> DATASET CONTENT
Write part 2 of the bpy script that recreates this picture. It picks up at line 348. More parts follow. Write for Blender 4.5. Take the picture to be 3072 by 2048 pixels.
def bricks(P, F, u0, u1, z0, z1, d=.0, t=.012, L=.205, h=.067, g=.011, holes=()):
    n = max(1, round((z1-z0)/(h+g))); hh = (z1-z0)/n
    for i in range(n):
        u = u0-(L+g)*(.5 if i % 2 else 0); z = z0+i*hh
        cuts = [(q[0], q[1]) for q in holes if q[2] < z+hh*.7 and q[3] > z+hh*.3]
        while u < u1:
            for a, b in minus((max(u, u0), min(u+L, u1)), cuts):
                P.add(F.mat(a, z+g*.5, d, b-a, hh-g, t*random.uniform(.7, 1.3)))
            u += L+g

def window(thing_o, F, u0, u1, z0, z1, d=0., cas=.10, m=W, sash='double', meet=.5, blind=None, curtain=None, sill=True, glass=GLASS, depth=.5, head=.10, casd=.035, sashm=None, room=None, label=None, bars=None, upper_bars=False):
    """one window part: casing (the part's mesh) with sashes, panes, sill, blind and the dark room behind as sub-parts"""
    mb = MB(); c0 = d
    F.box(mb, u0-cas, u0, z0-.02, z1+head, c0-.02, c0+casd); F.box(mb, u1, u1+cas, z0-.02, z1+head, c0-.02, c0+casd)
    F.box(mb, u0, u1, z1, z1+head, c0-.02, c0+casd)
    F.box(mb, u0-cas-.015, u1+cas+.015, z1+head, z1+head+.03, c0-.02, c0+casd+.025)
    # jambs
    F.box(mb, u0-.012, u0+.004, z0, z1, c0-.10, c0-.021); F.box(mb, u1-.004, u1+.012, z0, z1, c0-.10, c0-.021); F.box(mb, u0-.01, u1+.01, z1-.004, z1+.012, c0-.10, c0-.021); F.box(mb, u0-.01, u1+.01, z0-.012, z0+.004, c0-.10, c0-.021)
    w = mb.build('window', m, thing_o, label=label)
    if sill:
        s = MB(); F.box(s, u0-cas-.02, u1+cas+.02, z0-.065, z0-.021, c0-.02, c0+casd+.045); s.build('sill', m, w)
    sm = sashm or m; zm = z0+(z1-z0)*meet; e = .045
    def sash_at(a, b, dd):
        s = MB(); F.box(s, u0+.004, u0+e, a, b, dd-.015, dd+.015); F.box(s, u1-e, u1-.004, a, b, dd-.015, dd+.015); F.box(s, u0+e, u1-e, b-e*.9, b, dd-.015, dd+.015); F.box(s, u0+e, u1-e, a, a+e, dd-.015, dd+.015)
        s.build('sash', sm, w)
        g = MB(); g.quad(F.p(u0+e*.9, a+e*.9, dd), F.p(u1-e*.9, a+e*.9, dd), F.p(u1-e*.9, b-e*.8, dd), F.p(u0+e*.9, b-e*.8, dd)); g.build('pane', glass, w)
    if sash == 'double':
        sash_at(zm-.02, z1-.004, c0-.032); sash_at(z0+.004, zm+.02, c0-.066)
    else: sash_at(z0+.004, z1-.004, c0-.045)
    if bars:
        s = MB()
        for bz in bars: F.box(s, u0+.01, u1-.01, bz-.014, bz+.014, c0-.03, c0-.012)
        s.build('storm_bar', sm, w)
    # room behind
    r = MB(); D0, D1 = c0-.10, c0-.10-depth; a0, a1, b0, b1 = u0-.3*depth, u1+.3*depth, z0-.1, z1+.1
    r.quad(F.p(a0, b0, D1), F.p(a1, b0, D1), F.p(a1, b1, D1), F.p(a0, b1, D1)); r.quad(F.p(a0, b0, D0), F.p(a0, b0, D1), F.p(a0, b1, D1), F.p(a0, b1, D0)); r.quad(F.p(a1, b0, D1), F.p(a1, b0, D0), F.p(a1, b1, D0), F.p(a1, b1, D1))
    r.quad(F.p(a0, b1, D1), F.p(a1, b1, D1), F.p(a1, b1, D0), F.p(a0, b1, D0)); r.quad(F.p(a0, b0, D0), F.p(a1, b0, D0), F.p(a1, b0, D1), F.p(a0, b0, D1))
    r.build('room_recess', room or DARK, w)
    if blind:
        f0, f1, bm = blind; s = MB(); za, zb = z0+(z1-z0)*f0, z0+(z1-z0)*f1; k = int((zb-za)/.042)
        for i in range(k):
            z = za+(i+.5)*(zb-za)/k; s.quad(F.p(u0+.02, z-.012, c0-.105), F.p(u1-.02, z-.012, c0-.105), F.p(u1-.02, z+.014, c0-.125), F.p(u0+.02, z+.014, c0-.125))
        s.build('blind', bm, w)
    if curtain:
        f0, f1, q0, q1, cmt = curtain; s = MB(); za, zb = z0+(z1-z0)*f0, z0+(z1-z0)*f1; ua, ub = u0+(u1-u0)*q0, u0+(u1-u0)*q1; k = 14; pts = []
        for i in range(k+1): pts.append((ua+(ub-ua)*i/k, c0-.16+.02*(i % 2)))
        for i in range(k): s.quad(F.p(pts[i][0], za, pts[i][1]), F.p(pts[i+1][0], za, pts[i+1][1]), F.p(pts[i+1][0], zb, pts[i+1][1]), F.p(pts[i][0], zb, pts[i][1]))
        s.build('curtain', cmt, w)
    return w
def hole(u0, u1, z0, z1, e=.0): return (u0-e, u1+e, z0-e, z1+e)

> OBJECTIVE
Starting at the line that contains "F.p(a1, b1, D1))" and ending at the line that contains "F.p(a0, b0, D1))", retype each line exactly; omit everything outside that range.

> REPLY
    r.quad(F.p(a0, b0, D1), F.p(a1, b0, D1), F.p(a1, b1, D1), F.p(a0, b1, D1)); r.quad(F.p(a0, b0, D0), F.p(a0, b0, D1), F.p(a0, b1, D1), F.p(a0, b1, D0)); r.quad(F.p(a1, b0, D1), F.p(a1, b0, D0), F.p(a1, b1, D0), F.p(a1, b1, D1))
    r.quad(F.p(a0, b1, D1), F.p(a1, b1, D1), F.p(a1, b1, D0), F.p(a0, b1, D0)); r.quad(F.p(a0, b0, D0), F.p(a1, b0, D0), F.p(a1, b0, D1), F.p(a0, b0, D1))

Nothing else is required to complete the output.